Bargains out of the basement The queen of buying luxury at a discount
As discounted luxury buys become the ultimate humble brag, Desirée Bollier tells Bethan Holt how it’s done
‘I’ll have superfood salad… for a super woman,” says Desirée Bollier, with a twinkle in her eye, as we order lunch one Monday. She’s teasing slightly about the super woman bit, although considering she is fresh off a flight from a trip that took her first to China for business meetings and then on to India where she has spent the past six days on a rally from Jaipur to Jodhpur to raise funds for the charity Elephant Family and is now immaculately coiffed, ready for a packed afternoon of meetings, the moniker is probably justified.
Elephant salvation is a mere side project for Bollier who, as Value Retail’s chairman and chief merchant, has been responsible for redefining the concept of a discount outlet (banish all preconceptions of sad rails filled with factory reject T-shirts) and making a shopping centre in a small Oxfordshire town into a tourist destination with visitor numbers to rival the British Museum, Tate Modern and Buckingham Palace.
Welcome to Bicester Village. Visited by 6.4 million last year and the second most popular place on the itineraries of Chinese tourists, Bicester – or “the laboratory” as Bollier likes to call it – is the jewel in the crown of Value Retail, which operates 11 villages across Europe and China. In these you’ll find most of the world’s biggest luxury labels – Burberry, Prada, Gucci, Saint Laurent – in stores that may not have the gloss of Mayfair, but still retain a sense of special-ness and, most importantly, sell genuinely brilliant products rather than the space-filling surplus once associated with such places.
Fashion editors swear by pilgrimages to Bicester’s branch of Celine to stock up on minimalist classics or to Marni for accessories.
Historically, labels have been reluctant to discuss which pieces they will send to outlets like Bicester, and Bollier, who worked at Ralph Lauren before joining Value Retail in 2001, admits it was “impossible” at the beginning to get them on board. Now, though, she’s confident even the most discerning shoppers will find pieces they’ve been coveting at discounts of up to 60 per cent, sometimes more.
“We’re in a unique position with the brands now when they are looking to allocate stock,” she confirms. “We get the crème de la crème because we have the spending figures to prove it’s worth it. A lot of iconic or runway pieces
– those things that you fell in love with but couldn’t get at full price – guess what, you’re stumbling on them with us, be it Valentino or Alexander Mcqueen.”

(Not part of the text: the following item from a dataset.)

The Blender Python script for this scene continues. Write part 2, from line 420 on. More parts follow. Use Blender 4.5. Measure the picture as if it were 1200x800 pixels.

Value Retail has two Shanghai outlets
– one of them is rather appropriately beside Disneyland. One trend Bollier and her team have noticed is how their villages are introducing some shoppers to the less famous labels and converting them into full-price customers: “Twentyfive per cent of guests who have shopped with us at our Loewe store in Shanghai have gone on to visit its other shops because they discovered it with us. It had never occurred to them to go to a boutique first. They’re not just looking for a discount, it’s a sense of discovery, too.” Last month, Bicester opened the doors to 30 new boutiques, bringing the total to 160 and creating a shopping avenue as long as the Champs Elysées (but infinitely chicer). Escada, Joseph, See by Chloé and Acne joined the line-up of established designer names but two other additions suggested a particularly clever direction from Bollier. Roksanda and Christopher Kane are both much-feted London Fashion Week alumni who have taken the next step to big business by opening their own shops in the past few years, but they’re likely to be new discoveries for many Bicester-goers. “Global thinking with local execution,” is how Bollier labels such partnerships but it’s clearly an area she’s passionate about, having devised the British Design Collective in the late 2000s to help young designers through the worst of the financial crisis: “The sell-through was good so they could use the money for new collections … Roksanda might be superniche but a lot of the Chinese will go in there through curiosity because they’ve never heard of her, or because they just saw her on We Chat but haven’t seen her collections in ‘real life’”. Bollier, 60, was born in Lebanon and raised in Paris, where she studied corporate law. But it’s not just her business prowess that has steered her to deliver doubledigit growth every year since she joined Value Retail; she’s also a tastemaker in her own right. For one, she knows her fashion and despite proclaiming to be “a terrible shopper” she wears a YSL tailored jacket with lacing and a white ruffled blouse from Gucci. She is also on the board of the Royal Academy and an avid collector of black and white photography.
I’m not sure that she has time to wander through Bicester on one of the experiential visits she imagines for her guests, but nevertheless, she has had a hand in creating a pop-up Christmas boutique in collaboration with artist Luke Edward Hall, designed to feel like an English country house apartment.
“I don’t see work and life as separate things, I’m quite passionate. While art was a scary thing, now it’s democratised itself completely. I thought we could make art part of our landscape, our customers are used to seeing it every day anyway.”
To think we used to screw our noses up at outlet villages.